**SHORT TASK**. From the listing that follows, extract every line and set it down unaltered.

— START MATERIAL PROVIDED —

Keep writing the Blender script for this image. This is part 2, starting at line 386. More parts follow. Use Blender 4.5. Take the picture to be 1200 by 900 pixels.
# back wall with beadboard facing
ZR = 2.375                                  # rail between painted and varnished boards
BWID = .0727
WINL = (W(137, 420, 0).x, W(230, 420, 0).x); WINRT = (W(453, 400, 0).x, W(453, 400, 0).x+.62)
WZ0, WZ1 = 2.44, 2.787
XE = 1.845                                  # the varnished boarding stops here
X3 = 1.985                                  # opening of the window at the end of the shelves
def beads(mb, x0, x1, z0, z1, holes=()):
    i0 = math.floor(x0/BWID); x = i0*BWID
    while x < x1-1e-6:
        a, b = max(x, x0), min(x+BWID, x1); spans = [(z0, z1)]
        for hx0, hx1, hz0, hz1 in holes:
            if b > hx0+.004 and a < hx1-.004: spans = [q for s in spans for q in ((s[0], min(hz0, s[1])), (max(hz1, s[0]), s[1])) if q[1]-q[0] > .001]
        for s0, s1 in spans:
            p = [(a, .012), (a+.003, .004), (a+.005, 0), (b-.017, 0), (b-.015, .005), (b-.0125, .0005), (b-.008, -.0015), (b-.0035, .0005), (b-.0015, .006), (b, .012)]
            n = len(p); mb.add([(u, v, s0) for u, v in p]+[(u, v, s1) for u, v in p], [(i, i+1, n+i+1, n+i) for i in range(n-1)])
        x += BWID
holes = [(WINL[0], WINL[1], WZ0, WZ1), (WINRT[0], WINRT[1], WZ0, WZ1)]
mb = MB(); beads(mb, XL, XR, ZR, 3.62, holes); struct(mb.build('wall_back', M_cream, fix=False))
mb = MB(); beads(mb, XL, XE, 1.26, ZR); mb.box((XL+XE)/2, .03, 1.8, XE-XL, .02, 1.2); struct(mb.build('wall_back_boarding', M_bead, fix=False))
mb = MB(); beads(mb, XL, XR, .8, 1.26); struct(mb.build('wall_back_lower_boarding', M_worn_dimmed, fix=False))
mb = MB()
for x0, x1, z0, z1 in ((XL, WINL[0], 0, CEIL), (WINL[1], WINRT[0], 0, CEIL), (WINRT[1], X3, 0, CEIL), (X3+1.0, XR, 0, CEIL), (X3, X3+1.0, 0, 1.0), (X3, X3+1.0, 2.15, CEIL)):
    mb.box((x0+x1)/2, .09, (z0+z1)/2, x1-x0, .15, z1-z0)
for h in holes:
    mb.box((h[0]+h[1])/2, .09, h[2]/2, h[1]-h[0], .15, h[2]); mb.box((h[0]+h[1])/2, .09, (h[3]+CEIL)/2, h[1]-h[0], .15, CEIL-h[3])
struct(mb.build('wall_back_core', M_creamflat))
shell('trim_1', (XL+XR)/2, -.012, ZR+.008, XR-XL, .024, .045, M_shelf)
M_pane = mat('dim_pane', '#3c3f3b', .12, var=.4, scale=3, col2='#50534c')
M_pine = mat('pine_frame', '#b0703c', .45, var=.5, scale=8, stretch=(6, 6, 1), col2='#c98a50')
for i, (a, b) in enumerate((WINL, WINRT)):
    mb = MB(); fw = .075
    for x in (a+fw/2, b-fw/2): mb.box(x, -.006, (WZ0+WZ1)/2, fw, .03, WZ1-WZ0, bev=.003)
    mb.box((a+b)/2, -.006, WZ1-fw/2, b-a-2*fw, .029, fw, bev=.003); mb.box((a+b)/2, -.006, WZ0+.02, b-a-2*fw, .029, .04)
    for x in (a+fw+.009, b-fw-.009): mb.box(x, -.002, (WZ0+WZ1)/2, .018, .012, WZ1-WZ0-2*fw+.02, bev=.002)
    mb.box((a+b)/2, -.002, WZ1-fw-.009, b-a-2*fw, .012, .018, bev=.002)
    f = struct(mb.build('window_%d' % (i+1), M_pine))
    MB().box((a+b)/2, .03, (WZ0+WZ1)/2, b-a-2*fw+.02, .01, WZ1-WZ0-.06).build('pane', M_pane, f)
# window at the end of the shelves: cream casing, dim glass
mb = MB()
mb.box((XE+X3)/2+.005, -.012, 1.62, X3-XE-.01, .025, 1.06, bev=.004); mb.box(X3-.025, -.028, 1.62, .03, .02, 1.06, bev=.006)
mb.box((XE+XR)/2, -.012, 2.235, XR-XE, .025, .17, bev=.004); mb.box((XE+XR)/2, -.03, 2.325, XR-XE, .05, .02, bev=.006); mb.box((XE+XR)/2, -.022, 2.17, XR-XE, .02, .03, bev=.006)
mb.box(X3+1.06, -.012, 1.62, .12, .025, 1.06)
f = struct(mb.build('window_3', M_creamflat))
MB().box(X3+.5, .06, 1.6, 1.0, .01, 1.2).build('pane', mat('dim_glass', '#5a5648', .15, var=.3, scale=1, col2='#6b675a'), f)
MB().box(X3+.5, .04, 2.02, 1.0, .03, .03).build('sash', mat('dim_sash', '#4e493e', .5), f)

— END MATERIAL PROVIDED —

**COMPLETE OUTPUT**.
Keep writing the Blender script for this image. This is part 2, starting at line 386. More parts follow. Use Blender 4.5. Take the picture to be 1200 by 900 pixels.
# back wall with beadboard facing
ZR = 2.375                                  # rail between painted and varnished boards
BWID = .0727
WINL = (W(137, 420, 0).x, W(230, 420, 0).x); WINRT = (W(453, 400, 0).x, W(453, 400, 0).x+.62)
WZ0, WZ1 = 2.44, 2.787
XE = 1.845                                  # the varnished boarding stops here
X3 = 1.985                                  # opening of the window at the end of the shelves
def beads(mb, x0, x1, z0, z1, holes=()):
    i0 = math.floor(x0/BWID); x = i0*BWID
    while x < x1-1e-6:
        a, b = max(x, x0), min(x+BWID, x1); spans = [(z0, z1)]
        for hx0, hx1, hz0, hz1 in holes:
            if b > hx0+.004 and a < hx1-.004: spans = [q for s in spans for q in ((s[0], min(hz0, s[1])), (max(hz1, s[0]), s[1])) if q[1]-q[0] > .001]
        for s0, s1 in spans:
            p = [(a, .012), (a+.003, .004), (a+.005, 0), (b-.017, 0), (b-.015, .005), (b-.0125, .0005), (b-.008, -.0015), (b-.0035, .0005), (b-.0015, .006), (b, .012)]
            n = len(p); mb.add([(u, v, s0) for u, v in p]+[(u, v, s1) for u, v in p], [(i, i+1, n+i+1, n+i) for i in range(n-1)])
        x += BWID
holes = [(WINL[0], WINL[1], WZ0, WZ1), (WINRT[0], WINRT[1], WZ0, WZ1)]
mb = MB(); beads(mb, XL, XR, ZR, 3.62, holes); struct(mb.build('wall_back', M_cream, fix=False))
mb = MB(); beads(mb, XL, XE, 1.26, ZR); mb.box((XL+XE)/2, .03, 1.8, XE-XL, .02, 1.2); struct(mb.build('wall_back_boarding', M_bead, fix=False))
mb = MB(); beads(mb, XL, XR, .8, 1.26); struct(mb.build('wall_back_lower_boarding', M_worn_dimmed, fix=False))
mb = MB()
for x0, x1, z0, z1 in ((XL, WINL[0], 0, CEIL), (WINL[1], WINRT[0], 0, CEIL), (WINRT[1], X3, 0, CEIL), (X3+1.0, XR, 0, CEIL), (X3, X3+1.0, 0, 1.0), (X3, X3+1.0, 2.15, CEIL)):
    mb.box((x0+x1)/2, .09, (z0+z1)/2, x1-x0, .15, z1-z0)
for h in holes:
    mb.box((h[0]+h[1])/2, .09, h[2]/2, h[1]-h[0], .15, h[2]); mb.box((h[0]+h[1])/2, .09, (h[3]+CEIL)/2, h[1]-h[0], .15, CEIL-h[3])
struct(mb.build('wall_back_core', M_creamflat))
shell('trim_1', (XL+XR)/2, -.012, ZR+.008, XR-XL, .024, .045, M_shelf)
M_pane = mat('dim_pane', '#3c3f3b', .12, var=.4, scale=3, col2='#50534c')
M_pine = mat('pine_frame', '#b0703c', .45, var=.5, scale=8, stretch=(6, 6, 1), col2='#c98a50')
for i, (a, b) in enumerate((WINL, WINRT)):
    mb = MB(); fw = .075
    for x in (a+fw/2, b-fw/2): mb.box(x, -.006, (WZ0+WZ1)/2, fw, .03, WZ1-WZ0, bev=.003)
    mb.box((a+b)/2, -.006, WZ1-fw/2, b-a-2*fw, .029, fw, bev=.003); mb.box((a+b)/2, -.006, WZ0+.02, b-a-2*fw, .029, .04)
    for x in (a+fw+.009, b-fw-.009): mb.box(x, -.002, (WZ0+WZ1)/2, .018, .012, WZ1-WZ0-2*fw+.02, bev=.002)
    mb.box((a+b)/2, -.002, WZ1-fw-.009, b-a-2*fw, .012, .018, bev=.002)
    f = struct(mb.build('window_%d' % (i+1), M_pine))
    MB().box((a+b)/2, .03, (WZ0+WZ1)/2, b-a-2*fw+.02, .01, WZ1-WZ0-.06).build('pane', M_pane, f)
# window at the end of the shelves: cream casing, dim glass
mb = MB()
mb.box((XE+X3)/2+.005, -.012, 1.62, X3-XE-.01, .025, 1.06, bev=.004); mb.box(X3-.025, -.028, 1.62, .03, .02, 1.06, bev=.006)
mb.box((XE+XR)/2, -.012, 2.235, XR-XE, .025, .17, bev=.004); mb.box((XE+XR)/2, -.03, 2.325, XR-XE, .05, .02, bev=.006); mb.box((XE+XR)/2, -.022, 2.17, XR-XE, .02, .03, bev=.006)
mb.box(X3+1.06, -.012, 1.62, .12, .025, 1.06)
f = struct(mb.build('window_3', M_creamflat))
MB().box(X3+.5, .06, 1.6, 1.0, .01, 1.2).build('pane', mat('dim_glass', '#5a5648', .15, var=.3, scale=1, col2='#6b675a'), f)
MB().box(X3+.5, .04, 2.02, 1.0, .03, .03).build('sash', mat('dim_sash', '#4e493e', .5), f)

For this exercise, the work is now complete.